++++ MATERIAL PROVIDED

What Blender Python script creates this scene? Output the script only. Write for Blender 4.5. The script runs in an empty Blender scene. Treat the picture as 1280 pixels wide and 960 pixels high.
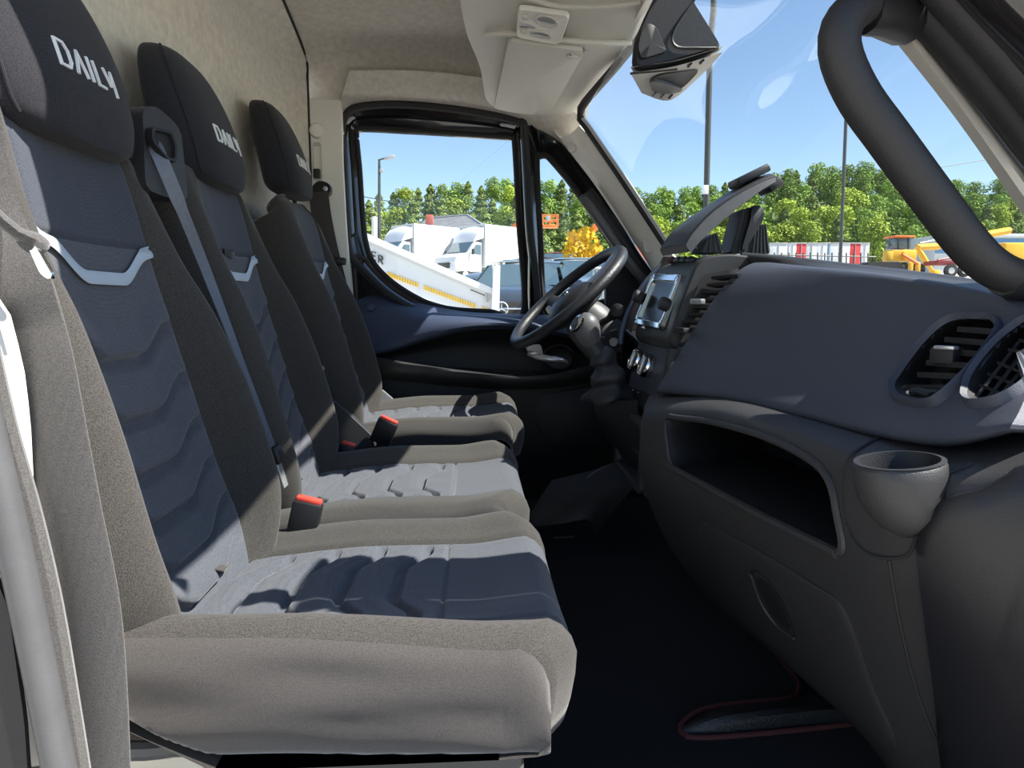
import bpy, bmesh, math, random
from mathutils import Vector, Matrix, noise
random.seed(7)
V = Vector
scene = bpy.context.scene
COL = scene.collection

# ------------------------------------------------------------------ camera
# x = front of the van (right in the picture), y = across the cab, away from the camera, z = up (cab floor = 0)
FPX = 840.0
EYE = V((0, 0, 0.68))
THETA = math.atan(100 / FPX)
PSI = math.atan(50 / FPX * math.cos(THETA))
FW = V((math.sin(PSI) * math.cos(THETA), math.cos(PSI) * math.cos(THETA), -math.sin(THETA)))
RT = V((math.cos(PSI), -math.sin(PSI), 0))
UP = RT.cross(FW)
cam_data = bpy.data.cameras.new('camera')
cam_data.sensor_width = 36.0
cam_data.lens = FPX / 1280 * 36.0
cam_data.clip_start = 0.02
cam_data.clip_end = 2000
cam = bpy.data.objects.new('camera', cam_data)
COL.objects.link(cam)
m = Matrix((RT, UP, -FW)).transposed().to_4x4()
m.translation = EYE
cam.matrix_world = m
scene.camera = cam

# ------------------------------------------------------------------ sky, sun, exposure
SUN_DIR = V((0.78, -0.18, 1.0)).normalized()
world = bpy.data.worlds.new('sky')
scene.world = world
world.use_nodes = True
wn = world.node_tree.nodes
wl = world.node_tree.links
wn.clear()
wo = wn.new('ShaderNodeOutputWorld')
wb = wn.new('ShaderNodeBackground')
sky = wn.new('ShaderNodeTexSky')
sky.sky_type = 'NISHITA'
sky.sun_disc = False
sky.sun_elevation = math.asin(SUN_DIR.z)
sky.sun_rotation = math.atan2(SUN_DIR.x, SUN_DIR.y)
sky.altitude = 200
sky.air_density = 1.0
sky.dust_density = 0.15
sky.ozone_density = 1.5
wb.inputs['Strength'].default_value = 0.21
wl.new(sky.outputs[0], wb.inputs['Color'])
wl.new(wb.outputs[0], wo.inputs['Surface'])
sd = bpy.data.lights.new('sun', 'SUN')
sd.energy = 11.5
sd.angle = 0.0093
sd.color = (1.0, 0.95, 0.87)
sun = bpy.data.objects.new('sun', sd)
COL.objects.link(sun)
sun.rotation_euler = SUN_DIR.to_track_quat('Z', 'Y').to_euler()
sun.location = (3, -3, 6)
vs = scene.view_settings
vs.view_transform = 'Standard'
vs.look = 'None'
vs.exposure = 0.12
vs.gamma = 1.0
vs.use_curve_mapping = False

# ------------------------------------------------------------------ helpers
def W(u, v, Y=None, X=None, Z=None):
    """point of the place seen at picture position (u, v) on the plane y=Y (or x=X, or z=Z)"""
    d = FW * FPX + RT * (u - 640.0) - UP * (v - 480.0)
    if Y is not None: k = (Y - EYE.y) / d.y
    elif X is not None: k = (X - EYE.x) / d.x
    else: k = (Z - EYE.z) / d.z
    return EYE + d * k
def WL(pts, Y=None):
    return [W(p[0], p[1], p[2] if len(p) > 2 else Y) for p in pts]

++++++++

*WHAT YOU WILL DO*:
Every line of the data above should be quoted exactly. Omit the pictures.

*CORRECT RESULT*:
What Blender Python script creates this scene? Output the script only. Write for Blender 4.5. The script runs in an empty Blender scene. Treat the picture as 1280 pixels wide and 960 pixels high.
import bpy, bmesh, math, random
from mathutils import Vector, Matrix, noise
random.seed(7)
V = Vector
scene = bpy.context.scene
COL = scene.collection

# ------------------------------------------------------------------ camera
# x = front of the van (right in the picture), y = across the cab, away from the camera, z = up (cab floor = 0)
FPX = 840.0
EYE = V((0, 0, 0.68))
THETA = math.atan(100 / FPX)
PSI = math.atan(50 / FPX * math.cos(THETA))
FW = V((math.sin(PSI) * math.cos(THETA), math.cos(PSI) * math.cos(THETA), -math.sin(THETA)))
RT = V((math.cos(PSI), -math.sin(PSI), 0))
UP = RT.cross(FW)
cam_data = bpy.data.cameras.new('camera')
cam_data.sensor_width = 36.0
cam_data.lens = FPX / 1280 * 36.0
cam_data.clip_start = 0.02
cam_data.clip_end = 2000
cam = bpy.data.objects.new('camera', cam_data)
COL.objects.link(cam)
m = Matrix((RT, UP, -FW)).transposed().to_4x4()
m.translation = EYE
cam.matrix_world = m
scene.camera = cam

# ------------------------------------------------------------------ sky, sun, exposure
SUN_DIR = V((0.78, -0.18, 1.0)).normalized()
world = bpy.data.worlds.new('sky')
scene.world = world
world.use_nodes = True
wn = world.node_tree.nodes
wl = world.node_tree.links
wn.clear()
wo = wn.new('ShaderNodeOutputWorld')
wb = wn.new('ShaderNodeBackground')
sky = wn.new('ShaderNodeTexSky')
sky.sky_type = 'NISHITA'
sky.sun_disc = False
sky.sun_elevation = math.asin(SUN_DIR.z)
sky.sun_rotation = math.atan2(SUN_DIR.x, SUN_DIR.y)
sky.altitude = 200
sky.air_density = 1.0
sky.dust_density = 0.15
sky.ozone_density = 1.5
wb.inputs['Strength'].default_value = 0.21
wl.new(sky.outputs[0], wb.inputs['Color'])
wl.new(wb.outputs[0], wo.inputs['Surface'])
sd = bpy.data.lights.new('sun', 'SUN')
sd.energy = 11.5
sd.angle = 0.0093
sd.color = (1.0, 0.95, 0.87)
sun = bpy.data.objects.new('sun', sd)
COL.objects.link(sun)
sun.rotation_euler = SUN_DIR.to_track_quat('Z', 'Y').to_euler()
sun.location = (3, -3, 6)
vs = scene.view_settings
vs.view_transform = 'Standard'
vs.look = 'None'
vs.exposure = 0.12
vs.gamma = 1.0
vs.use_curve_mapping = False

# ------------------------------------------------------------------ helpers
def W(u, v, Y=None, X=None, Z=None):
    """point of the place seen at picture position (u, v) on the plane y=Y (or x=X, or z=Z)"""
    d = FW * FPX + RT * (u - 640.0) - UP * (v - 480.0)
    if Y is not None: k = (Y - EYE.y) / d.y
    elif X is not None: k = (X - EYE.x) / d.x
    else: k = (Z - EYE.z) / d.z
    return EYE + d * k
def WL(pts, Y=None):
    return [W(p[0], p[1], p[2] if len(p) > 2 else Y) for p in pts]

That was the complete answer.